_DIRECTION_
Please copy the lines below exactly, from the first one through the line showing "return CAMH + Zr / Yr * Y".

———

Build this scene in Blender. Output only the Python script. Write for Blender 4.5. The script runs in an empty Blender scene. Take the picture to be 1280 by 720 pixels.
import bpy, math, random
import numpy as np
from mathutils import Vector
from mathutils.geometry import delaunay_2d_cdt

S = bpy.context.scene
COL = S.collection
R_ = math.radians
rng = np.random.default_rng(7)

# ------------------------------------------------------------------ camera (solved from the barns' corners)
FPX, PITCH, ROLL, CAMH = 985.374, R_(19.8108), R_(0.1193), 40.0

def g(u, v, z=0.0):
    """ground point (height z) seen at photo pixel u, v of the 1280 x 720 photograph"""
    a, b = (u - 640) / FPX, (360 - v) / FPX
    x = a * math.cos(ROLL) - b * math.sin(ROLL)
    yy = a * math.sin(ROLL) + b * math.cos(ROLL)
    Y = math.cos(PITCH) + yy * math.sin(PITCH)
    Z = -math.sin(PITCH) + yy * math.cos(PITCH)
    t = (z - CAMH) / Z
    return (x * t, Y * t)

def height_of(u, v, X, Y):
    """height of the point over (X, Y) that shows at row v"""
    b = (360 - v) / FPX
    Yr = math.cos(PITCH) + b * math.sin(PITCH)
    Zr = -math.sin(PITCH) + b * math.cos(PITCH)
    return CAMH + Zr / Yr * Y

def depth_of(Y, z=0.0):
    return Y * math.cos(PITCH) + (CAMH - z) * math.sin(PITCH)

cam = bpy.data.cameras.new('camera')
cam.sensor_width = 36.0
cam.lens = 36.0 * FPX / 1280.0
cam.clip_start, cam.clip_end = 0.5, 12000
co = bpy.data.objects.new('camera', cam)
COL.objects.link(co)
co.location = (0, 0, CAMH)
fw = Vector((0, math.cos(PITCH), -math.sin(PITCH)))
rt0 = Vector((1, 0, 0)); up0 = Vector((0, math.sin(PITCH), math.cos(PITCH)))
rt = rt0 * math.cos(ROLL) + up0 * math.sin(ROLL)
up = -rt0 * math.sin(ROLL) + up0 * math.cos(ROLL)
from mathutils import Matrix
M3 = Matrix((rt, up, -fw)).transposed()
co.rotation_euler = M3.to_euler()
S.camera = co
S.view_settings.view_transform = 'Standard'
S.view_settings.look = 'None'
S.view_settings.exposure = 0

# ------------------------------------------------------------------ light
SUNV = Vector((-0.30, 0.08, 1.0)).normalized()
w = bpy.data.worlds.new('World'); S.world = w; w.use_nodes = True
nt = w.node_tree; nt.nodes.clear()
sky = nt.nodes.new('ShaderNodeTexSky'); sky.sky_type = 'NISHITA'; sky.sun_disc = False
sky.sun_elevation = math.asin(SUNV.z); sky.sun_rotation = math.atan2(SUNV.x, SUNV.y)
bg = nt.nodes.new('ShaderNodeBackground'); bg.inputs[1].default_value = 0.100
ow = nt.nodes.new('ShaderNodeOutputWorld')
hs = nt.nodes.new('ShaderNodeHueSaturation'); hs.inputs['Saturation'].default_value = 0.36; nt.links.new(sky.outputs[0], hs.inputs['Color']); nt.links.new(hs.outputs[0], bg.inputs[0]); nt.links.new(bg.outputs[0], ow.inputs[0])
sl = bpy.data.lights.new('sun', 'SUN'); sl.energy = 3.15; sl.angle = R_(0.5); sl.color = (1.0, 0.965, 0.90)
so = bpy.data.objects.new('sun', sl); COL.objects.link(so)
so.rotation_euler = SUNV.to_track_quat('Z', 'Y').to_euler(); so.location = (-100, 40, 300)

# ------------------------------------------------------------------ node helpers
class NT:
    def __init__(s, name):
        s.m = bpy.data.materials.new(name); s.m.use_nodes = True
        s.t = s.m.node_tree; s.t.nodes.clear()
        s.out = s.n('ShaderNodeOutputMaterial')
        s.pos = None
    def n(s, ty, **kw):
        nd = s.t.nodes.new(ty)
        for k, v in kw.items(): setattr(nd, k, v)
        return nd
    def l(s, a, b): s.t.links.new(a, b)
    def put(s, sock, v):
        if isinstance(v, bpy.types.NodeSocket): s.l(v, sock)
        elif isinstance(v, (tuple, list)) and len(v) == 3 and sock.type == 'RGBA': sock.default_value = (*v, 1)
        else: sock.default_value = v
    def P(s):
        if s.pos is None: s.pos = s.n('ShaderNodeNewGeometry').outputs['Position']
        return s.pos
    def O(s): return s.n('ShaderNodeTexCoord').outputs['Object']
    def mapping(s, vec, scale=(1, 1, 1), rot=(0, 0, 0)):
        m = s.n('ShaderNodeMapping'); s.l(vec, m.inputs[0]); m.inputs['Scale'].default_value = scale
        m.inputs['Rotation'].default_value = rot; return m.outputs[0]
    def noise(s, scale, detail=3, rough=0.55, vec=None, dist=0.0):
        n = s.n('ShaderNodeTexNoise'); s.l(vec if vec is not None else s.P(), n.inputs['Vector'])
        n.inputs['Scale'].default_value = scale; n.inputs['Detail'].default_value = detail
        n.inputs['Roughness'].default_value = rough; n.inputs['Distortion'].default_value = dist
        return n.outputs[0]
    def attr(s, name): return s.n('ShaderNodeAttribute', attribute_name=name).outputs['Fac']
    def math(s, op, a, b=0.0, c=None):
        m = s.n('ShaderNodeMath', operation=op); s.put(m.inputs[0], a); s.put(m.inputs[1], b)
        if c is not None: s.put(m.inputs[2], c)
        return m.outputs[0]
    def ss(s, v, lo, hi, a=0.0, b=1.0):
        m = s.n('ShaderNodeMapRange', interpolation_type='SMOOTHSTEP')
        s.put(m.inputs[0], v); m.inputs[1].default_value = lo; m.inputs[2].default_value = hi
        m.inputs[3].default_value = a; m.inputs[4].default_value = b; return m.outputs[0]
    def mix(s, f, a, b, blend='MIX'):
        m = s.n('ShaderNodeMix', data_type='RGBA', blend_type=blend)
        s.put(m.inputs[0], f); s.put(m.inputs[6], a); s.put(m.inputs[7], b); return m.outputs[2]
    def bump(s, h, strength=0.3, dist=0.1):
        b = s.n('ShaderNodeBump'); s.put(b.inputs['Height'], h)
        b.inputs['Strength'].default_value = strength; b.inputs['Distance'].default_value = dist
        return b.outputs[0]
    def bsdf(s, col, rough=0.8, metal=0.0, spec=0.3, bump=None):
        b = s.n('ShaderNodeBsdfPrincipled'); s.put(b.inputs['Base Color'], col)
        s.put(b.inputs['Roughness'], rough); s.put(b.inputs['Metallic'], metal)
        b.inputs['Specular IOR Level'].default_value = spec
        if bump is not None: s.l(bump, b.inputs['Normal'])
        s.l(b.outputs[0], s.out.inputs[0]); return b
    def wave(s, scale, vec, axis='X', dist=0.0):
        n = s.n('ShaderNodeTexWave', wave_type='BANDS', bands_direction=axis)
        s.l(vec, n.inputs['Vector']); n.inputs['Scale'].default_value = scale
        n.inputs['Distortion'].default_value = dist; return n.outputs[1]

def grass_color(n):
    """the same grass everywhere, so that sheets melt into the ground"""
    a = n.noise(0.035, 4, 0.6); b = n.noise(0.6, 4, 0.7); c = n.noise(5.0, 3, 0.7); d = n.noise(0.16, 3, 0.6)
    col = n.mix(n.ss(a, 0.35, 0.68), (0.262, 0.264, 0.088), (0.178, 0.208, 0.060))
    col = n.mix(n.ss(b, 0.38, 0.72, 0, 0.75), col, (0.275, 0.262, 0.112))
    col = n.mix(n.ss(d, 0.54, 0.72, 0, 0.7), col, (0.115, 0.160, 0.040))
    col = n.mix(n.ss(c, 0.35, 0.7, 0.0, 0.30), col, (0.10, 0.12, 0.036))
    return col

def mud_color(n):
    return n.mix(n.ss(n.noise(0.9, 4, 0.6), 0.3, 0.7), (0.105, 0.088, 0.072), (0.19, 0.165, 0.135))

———

_THE ANSWER_
Build this scene in Blender. Output only the Python script. Write for Blender 4.5. The script runs in an empty Blender scene. Take the picture to be 1280 by 720 pixels.
import bpy, math, random
import numpy as np
from mathutils import Vector
from mathutils.geometry import delaunay_2d_cdt

S = bpy.context.scene
COL = S.collection
R_ = math.radians
rng = np.random.default_rng(7)

# ------------------------------------------------------------------ camera (solved from the barns' corners)
FPX, PITCH, ROLL, CAMH = 985.374, R_(19.8108), R_(0.1193), 40.0

def g(u, v, z=0.0):
    """ground point (height z) seen at photo pixel u, v of the 1280 x 720 photograph"""
    a, b = (u - 640) / FPX, (360 - v) / FPX
    x = a * math.cos(ROLL) - b * math.sin(ROLL)
    yy = a * math.sin(ROLL) + b * math.cos(ROLL)
    Y = math.cos(PITCH) + yy * math.sin(PITCH)
    Z = -math.sin(PITCH) + yy * math.cos(PITCH)
    t = (z - CAMH) / Z
    return (x * t, Y * t)

def height_of(u, v, X, Y):
    """height of the point over (X, Y) that shows at row v"""
    b = (360 - v) / FPX
    Yr = math.cos(PITCH) + b * math.sin(PITCH)
    Zr = -math.sin(PITCH) + b * math.cos(PITCH)
    return CAMH + Zr / Yr * Y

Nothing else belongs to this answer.